Reputable Repugnancy

Whilst not everything about it is great, in general, I love Xbox Live. I love the whole gamertag & community ideals especially. And for someone who likes to play competitive games a lot, it’s been a godsend lately. I am amazed though in some ways how slow it’s been to progress to this point, and how much they miss on still that they could so easily implement & improve on.

Between myself & lordnaff with have some awesome ideas of things that could relatively easily be implemented over a setup like Live.. but for this post, I’m just going to talk about my recent experiences with reputation.

Whenever you play someone over XBox Live you get a chance to give them feedback. Two choices: prefer to play them again – positive feedback, or prefer not to. – negative feedback. Get enough positives and you gain ‘stars’ on your gamertag.

However if you dig into your own profile page on your 360, you can also see the percentages of people that have scored against you.. and that’s where it has been getting very interesting for me to check it out. 🙂

Until I got my 360 joystick, all I had played online was stuff like Halo 3, All-Pro Football 2k8, Bomberman, and the odd game of Speedball 2 and probably a few other random XBox Live Arcade titles. Throughout this time my reputation score was at 100% positive or no review left.

Then I started to play a LOT of Street Fighter 2′ and Virtua Fighter 5. I was playing these fighting games with my microphone off almost all the time, solely in ranked matches mode – ie: I wanted competitive games.

In a week or so I had a 17% negative score of “Unsporting Conduct”. I was slightly bemused but carried on.

A few weeks of play later I checked it again. Now it was at a whopping 50+ % negative score. I had received mainly negatives for “Unsporting Conduct”, but I’d now even had about 14% for “Quit Early” – which I never ever do under any circumstances, and even 14% complaint of “Too Aggressive”… I was astounded though, really. “Too Aggressive” on a ranked match on a fighting game?! :O Ridiculous, ridiculous, amusing and amazing all at once. I suppose I am supposed to stand there and let them hit my character or something. 😉

What I can see happening is that this has basically become an XBox Live “sore loser” % indicator for me more than anything. I am pretty sure that bad feedback % correlates quite well with my win % (which incidently is always around a steady 2 out 3 on both games). I’d love to know what the average negative score is for someone who plays a lot on Live. If you play fighting games well, it would seem that it will be naturally quite high just to people just ‘negativing you’ for being beaten by you. I assume Microsoft take this kind of thing into account, as you can actually get banned off Live for having bad enough feedback.

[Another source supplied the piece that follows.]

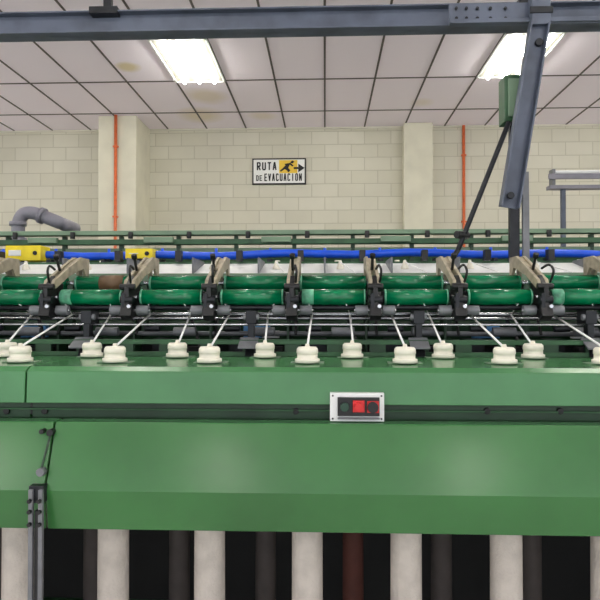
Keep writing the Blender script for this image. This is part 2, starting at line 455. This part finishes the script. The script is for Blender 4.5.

So I’ve become more intrigued to experiment with this and people’s attitudes to games and to losing or winning. The past few times I’ve played, I have been playing Street Fighter 2′ again, but this time with my mic on. I’ve been sure to say “hi” to everyone I play and comment and compliment ‘good game’ after and sometimes during the match, whether they talk back or not. But I’ve not been going soft at all in how I play. My negative % has dropped to less than 40% and I’ve had numerous nice comments from people about how they liked my attitude to getting beaten etc. But it seems humanising myself with voice has lessened the sore loser % a lot.

360 pad & headset mic

I’m going to try this on VF5 as well and see how it goes. Interesting my ‘rep’ seemed to take even more of a tanking previously on VF than it did on SF. As there are a huge amount of Japanese players on the game, I did wonder if there was some kind of silly unwritten VF “code of conduct” they tend to play under… plus of course they won’t really be able to understand me in many cases. But we’ll see… I hope to write an updated report on the perils and pitfalls of XBL ‘reputation’ after I’ve experimented more. I may also “go deep” on the attitude certain players have to certain moves and things in Street Fighter 2 especially. But I am really not familiar with the prevailing VF player attitude yet.

I’d love to see the stats Microsoft could have access too on this – and could of course give YOU access too if they so wished.

2 thoughts on “Reputable Repugnancy

  1. Well just a note to add to this, I’ve not really bothered to pursue this further, because I came to realise that the XBL reputation system is in fact utterly flawed. This article explains some of the basics as to why:

    http://www.examiner.com/x-13078-Rochester-Xbox-360-Examiner~y2009m6d16-Does-Xbox-Live-reputation-work

    The % score doesn’t work as stated (it’s only positive vs negative), the ‘star’ score doesn’t work (it only seems to count total positives over time, with perhaps a tiny deduction for negatives), and “avoiding” people doesn’t actually avoid them, at least, not in most games.